The Plow and the Song: A Life in Letters and Documents
A remarkable addition to the ever-evolving scholarship on Arshile Gorky, The Plow and the Song: A Life in Letters and Documents chronicles the artist’s life and work through his personal letters, correspondence between friends and family, and key contemporary reviews. Edited by Matthew Spender, the publication features never-before-published materials, including diary entries from Gorky’s late wife, recently discovered letters and archival images. Although Gorky struggled to gain critical recognition throughout his life, he is now celebrated as a seminal figure in the shift to abstraction that transformed 20th century American art. His evolution as an artist was marked by periods of profound personal tragedies as well as constant cycles of radical reinvention.
About Arshile Gorky
Arshile Gorky emigrated from Ottoman Anatolia to the United States in 1920, fleeing the Armenian Genocide. After five years living under strained conditions with relatives in Massachusetts, Gorky moved to New York and was absorbed into the cultural milieu of a city on the brink of modernism. In an assertion of independence from all national categories, he changed his name and consciously assumed the persona of an avant-garde artist, assimilating with the emerging New York culture in which he found himself. Committed to the social, if not the political, causes that engaged many of his contemporaries, Gorky taught at the Grand Central School of Art and busied himself with questions of artistic theory in the pursuit of a personal vision. He passionately studied modern masters, absorbing the work of those he admired, from Paolo Uccello to Paul Cézanne, and Giorgio de Chirico to Pablo Picasso, Fernand Léger, and André Masson. This practice taught him to understand their artistic processes and eventually to surmount their techniques with his own. He forged close, formative friendships with his New York school colleagues, John Graham, Stuart Davis, Willem de Kooning, and later, Roberto Matta.

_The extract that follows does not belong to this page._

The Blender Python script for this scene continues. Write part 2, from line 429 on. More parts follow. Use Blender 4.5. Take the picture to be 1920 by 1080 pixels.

Gorky’s work is represented in museum and private collections worldwide, including: Albright-Knox Art Gallery, Buffalo NY; Dallas Museum of Fine Arts, Dallas TX; Harvard University Art Museums, Fogg Art Museum, Cambridge MA; Hirshhorn Museum and Sculpture Garden, Smithsonian Institution, Washington, DC; IVAM, Institut Valencià d’Art Modern, Valencia, Spain; Los Angeles County Museum of Art, Los Angeles CA; Louisiana Museum of Modern Art, Humlebaek, Denmark; The Menil Collection, Houston TX; The Metropolitan Museum of Art, New York NY; Musée national d’art moderne, Centre Georges Pompidou, Paris, France; The Museum of Contemporary Art, Los Angeles CA; The Museum of Modern Art, New York NY; National Gallery of Art, Washington, DC; The National Gallery of Canada, Ottawa, Canada; Peggy Guggenheim Collection, Venice, Italy; The Philadelphia Museum of Art, Philadelphia PA; San Francisco Museum of Modern Art, San Francisco CA; Smithsonian American Art Museum, Washington, DC; Solomon R. Guggenheim Museum, New York NY; Tate, London, England; Whitney Museum of American Art, New York NY; and Yale University Art Gallery, New Haven CT.

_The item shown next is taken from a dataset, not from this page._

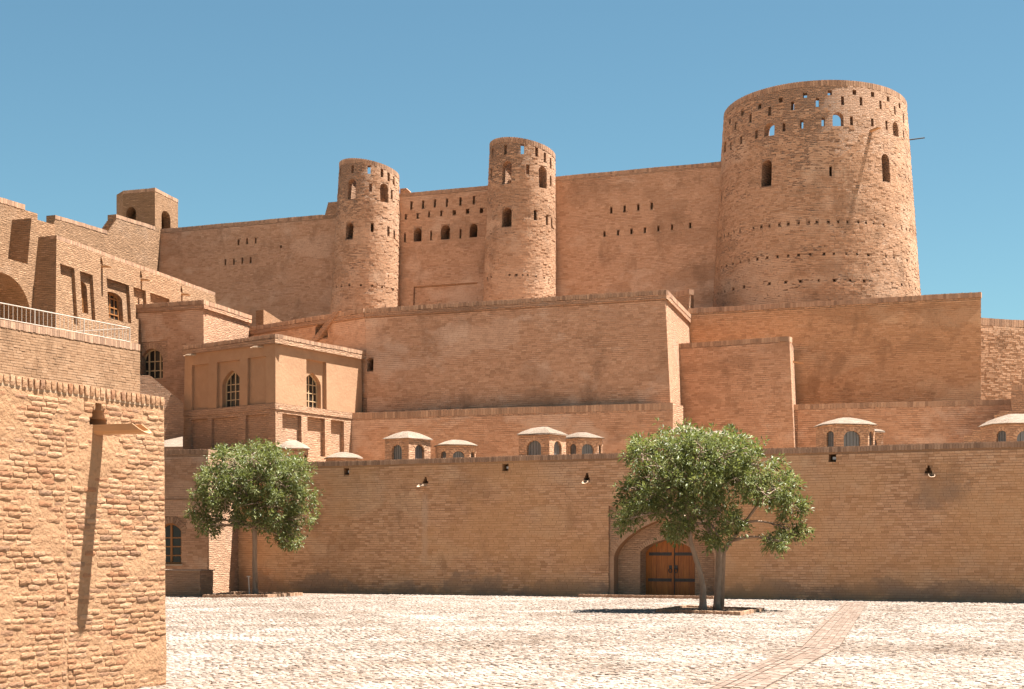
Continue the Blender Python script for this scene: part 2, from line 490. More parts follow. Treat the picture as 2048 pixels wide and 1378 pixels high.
def coping(parent, p0, p1, h=0.2, pitch=0.105, proud=0.012, deep=0.22, top=0.012, name='coping', mat=None):
    """row of upright bricks whose tops lie on the line p0 -> p1 (3D), face to the right-hand side normal (towards viewer)"""
    p0, p1 = Vector(p0), Vector(p1)
    L = (p1 - p0).length; r = (p1 - p0) / L
    rh = Vector((r.x, r.y, 0)).normalized(); n = Vector((rh.y, -rh.x, 0))
    k = max(1, int(L / pitch)); st = L / k
    boxes = []
    for i in range(k):
        c = p0 + r * (st * (i + 0.5)) + Vector((0, 0, .022 * mnoise.noise(Vector((p0.x + st * i * .45, p0.y, 1.5)))))
        hh = h / 2 + rng.uniform(-.006, .006); pr = proud + rng.uniform(-.003, .004)
        c = c + n * (pr - deep / 2) + Vector((0, 0, top - hh + rng.uniform(-.006, .006)))
        boxes.append((c, rh * (st / 2 - 0.005), n * (deep / 2), Vector((0, 0, hh)) + rh * rng.uniform(-.004, .004)))
    return pieces_obj(name, boxes, mat or M['coping'], parent)

def band(parent, p0, p1, z0, z1, proud, deep=0.3, mat=None, name='cornice', ext=(0, 0)):
    """projecting flat course along a wall's top, p0 / p1 2D on the wall face"""
    p0, p1 = Vector(p0), Vector(p1)
    r = (p1 - p0).normalized(); n = Vector((r.y, -r.x))
    p0 = p0 - r * ext[0]; p1 = p1 + r * ext[1]
    q = [p0 + n * proud, p1 + n * proud, p1 - n * deep, p0 - n * deep]
    v, f = prism(q, q, z0, z1)
    return mesh_obj(name, v, f, mat or M['brick'], parent)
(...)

About the design of The Plow and the Song: A Life in Letters and Documents
The Plow and the Song: A Life in Letters and Documents is designed by Johannes Breyer with Robert Janes, and integrates a wide array of artwork as well as archival materials, offering a comprehensive and dynamic portrait of the artist. The publication’s typeface, Oracle, is rooted in the history of type design—applying a rigid and digital-native drawing style onto a classic proportion model—and will be officially released in 2019 through the Swiss type foundry Dinamo.
About Hauser & Wirth Publishers
Since its founding in 1992, Hauser & Wirth Publishers has been devoted to the presentation of unique, object-like books and a rich exchange of ideas between artists and scholars. With a backlist comprising monographs, artists’ books, exhibition catalogues, and collections of artists’ writings, Hauser & Wirth Publishers plays a central role in the gallery’s identity and program. Each publication seeks to encourage understanding about contemporary art, promoting discourse and appreciation by bringing new, sometimes overlooked, aspects of an artist’s creative practice into focus.

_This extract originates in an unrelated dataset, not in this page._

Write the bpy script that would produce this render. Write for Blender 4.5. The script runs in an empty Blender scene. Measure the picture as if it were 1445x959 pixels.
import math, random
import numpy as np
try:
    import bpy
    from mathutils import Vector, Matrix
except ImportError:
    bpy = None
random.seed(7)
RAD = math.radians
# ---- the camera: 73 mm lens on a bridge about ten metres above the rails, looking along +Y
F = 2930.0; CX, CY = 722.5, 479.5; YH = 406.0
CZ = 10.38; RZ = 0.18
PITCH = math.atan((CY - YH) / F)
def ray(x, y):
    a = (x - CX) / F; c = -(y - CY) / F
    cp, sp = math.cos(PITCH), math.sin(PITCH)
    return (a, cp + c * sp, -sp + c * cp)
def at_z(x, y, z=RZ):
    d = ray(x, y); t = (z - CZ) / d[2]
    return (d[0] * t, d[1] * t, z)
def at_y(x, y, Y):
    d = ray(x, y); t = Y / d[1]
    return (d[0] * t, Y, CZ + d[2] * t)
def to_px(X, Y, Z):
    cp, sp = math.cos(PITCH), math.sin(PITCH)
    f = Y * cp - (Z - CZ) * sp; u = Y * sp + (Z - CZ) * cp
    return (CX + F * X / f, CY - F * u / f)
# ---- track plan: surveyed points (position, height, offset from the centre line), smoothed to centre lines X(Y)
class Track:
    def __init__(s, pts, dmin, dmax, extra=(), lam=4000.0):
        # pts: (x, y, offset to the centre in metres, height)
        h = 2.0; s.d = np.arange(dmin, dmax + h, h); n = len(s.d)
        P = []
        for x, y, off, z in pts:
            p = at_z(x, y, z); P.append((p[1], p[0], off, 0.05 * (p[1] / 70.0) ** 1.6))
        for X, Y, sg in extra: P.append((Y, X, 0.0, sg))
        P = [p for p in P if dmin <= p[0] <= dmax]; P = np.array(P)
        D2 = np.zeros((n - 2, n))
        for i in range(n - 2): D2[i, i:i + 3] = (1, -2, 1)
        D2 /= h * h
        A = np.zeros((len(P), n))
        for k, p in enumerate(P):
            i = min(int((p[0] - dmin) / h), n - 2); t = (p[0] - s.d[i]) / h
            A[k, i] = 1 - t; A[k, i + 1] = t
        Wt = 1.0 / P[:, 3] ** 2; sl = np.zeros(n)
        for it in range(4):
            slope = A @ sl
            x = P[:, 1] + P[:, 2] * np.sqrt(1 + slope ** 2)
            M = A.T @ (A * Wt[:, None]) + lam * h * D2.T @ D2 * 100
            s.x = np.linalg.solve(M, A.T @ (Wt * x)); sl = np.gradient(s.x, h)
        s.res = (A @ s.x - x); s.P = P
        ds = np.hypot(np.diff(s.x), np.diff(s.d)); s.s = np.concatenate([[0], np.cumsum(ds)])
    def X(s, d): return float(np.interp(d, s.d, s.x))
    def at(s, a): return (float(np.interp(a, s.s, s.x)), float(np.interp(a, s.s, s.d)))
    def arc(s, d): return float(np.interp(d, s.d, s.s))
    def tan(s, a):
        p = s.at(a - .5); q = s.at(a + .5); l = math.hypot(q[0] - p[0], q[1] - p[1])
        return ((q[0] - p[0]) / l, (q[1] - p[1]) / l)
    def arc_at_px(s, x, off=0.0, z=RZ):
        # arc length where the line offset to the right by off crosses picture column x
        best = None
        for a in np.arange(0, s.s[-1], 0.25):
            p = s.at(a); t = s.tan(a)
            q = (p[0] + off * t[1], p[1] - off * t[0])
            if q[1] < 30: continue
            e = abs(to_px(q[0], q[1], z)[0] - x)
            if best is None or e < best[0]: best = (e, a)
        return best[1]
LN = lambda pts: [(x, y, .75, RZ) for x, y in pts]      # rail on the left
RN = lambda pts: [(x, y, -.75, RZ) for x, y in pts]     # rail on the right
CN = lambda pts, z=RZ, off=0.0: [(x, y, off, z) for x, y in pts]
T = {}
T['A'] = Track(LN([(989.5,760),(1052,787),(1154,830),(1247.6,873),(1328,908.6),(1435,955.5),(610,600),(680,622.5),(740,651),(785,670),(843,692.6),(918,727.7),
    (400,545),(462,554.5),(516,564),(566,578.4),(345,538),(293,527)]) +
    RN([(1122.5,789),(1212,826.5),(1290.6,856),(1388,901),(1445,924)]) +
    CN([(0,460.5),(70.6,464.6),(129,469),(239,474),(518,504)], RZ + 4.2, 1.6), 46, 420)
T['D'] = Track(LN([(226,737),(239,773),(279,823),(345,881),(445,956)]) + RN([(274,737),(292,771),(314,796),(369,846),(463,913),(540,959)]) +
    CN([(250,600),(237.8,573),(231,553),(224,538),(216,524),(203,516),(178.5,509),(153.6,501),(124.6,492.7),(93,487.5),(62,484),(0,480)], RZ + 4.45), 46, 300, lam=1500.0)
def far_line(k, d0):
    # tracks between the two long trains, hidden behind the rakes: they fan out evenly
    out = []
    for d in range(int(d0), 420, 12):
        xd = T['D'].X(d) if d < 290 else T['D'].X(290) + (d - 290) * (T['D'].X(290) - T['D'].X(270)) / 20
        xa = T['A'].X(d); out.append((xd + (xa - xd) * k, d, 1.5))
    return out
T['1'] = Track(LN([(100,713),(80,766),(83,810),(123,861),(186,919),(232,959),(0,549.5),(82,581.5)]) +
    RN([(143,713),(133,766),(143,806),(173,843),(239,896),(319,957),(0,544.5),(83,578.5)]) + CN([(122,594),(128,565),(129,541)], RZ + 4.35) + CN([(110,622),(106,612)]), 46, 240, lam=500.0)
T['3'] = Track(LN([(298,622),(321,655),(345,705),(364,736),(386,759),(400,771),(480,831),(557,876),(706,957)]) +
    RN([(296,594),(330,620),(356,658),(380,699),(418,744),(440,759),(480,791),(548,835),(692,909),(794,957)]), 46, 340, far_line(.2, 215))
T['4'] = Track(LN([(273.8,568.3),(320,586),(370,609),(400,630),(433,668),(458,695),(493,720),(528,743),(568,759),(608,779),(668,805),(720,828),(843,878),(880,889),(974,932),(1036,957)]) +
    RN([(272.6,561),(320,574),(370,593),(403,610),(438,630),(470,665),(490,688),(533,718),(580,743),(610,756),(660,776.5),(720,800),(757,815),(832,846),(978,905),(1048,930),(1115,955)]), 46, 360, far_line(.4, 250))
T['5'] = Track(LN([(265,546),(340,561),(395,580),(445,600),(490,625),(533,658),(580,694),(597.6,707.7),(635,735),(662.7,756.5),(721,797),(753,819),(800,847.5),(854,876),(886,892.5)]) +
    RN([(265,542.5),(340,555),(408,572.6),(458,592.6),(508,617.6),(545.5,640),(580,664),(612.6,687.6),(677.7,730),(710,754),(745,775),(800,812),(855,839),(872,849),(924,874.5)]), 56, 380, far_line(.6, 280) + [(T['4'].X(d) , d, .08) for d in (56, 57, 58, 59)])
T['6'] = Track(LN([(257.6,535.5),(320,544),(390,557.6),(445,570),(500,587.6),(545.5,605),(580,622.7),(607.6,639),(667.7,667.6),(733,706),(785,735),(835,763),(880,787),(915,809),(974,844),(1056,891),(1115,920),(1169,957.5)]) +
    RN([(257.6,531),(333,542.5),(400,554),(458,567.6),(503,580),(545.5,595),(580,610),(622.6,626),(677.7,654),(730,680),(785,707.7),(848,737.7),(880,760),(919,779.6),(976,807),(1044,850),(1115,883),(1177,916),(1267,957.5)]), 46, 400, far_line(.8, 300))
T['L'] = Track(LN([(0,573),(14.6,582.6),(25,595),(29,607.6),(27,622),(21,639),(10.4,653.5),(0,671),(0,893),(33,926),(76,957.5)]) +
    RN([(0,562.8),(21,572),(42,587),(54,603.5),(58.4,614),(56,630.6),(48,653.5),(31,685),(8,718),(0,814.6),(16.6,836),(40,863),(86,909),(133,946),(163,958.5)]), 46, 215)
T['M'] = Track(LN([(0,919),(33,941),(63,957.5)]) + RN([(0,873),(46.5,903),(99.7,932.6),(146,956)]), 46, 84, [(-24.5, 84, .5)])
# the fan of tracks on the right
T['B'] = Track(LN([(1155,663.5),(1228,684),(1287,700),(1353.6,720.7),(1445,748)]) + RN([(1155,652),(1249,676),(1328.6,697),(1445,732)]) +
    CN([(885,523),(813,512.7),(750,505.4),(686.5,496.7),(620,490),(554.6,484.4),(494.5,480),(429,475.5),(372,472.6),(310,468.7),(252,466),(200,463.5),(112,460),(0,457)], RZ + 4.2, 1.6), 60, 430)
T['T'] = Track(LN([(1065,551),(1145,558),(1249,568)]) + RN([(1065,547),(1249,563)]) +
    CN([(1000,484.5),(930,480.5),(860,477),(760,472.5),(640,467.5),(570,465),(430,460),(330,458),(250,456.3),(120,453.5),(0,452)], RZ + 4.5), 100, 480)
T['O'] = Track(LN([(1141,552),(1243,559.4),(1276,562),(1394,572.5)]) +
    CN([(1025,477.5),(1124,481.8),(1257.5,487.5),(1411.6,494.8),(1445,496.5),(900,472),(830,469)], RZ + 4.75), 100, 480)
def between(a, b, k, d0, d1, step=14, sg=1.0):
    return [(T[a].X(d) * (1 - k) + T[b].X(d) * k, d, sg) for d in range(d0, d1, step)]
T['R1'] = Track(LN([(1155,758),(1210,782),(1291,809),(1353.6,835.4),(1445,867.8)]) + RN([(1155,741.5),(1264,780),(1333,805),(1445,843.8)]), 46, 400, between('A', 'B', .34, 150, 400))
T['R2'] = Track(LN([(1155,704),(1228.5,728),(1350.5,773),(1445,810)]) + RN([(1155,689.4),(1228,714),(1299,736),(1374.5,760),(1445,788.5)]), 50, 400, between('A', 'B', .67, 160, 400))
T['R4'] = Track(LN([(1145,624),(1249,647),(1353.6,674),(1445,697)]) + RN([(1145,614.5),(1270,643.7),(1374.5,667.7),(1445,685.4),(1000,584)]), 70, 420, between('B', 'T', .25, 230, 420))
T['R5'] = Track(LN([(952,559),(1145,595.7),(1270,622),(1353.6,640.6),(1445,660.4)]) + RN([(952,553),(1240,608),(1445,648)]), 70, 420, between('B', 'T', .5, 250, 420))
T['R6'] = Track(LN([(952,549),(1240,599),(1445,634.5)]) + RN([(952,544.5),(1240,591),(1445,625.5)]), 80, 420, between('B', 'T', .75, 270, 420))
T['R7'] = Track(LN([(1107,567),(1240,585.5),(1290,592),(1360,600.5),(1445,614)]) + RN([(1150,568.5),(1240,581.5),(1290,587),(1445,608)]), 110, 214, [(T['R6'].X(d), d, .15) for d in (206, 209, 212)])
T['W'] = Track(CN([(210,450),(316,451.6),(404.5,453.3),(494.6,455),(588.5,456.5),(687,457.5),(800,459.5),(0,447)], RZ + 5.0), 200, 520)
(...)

Hauser & Wirth Publishers commissions original, in-depth essays and texts, and collaborates with esteemed book designers to realize each creative vision. With rigorous scholarship, extensive illustrations, and thoughtful craftsmanship that emphasizes the essence of an object, Hauser & Wirth Publishers’ books serve as universally accessible, long-term records of exhibitions and artists’ work.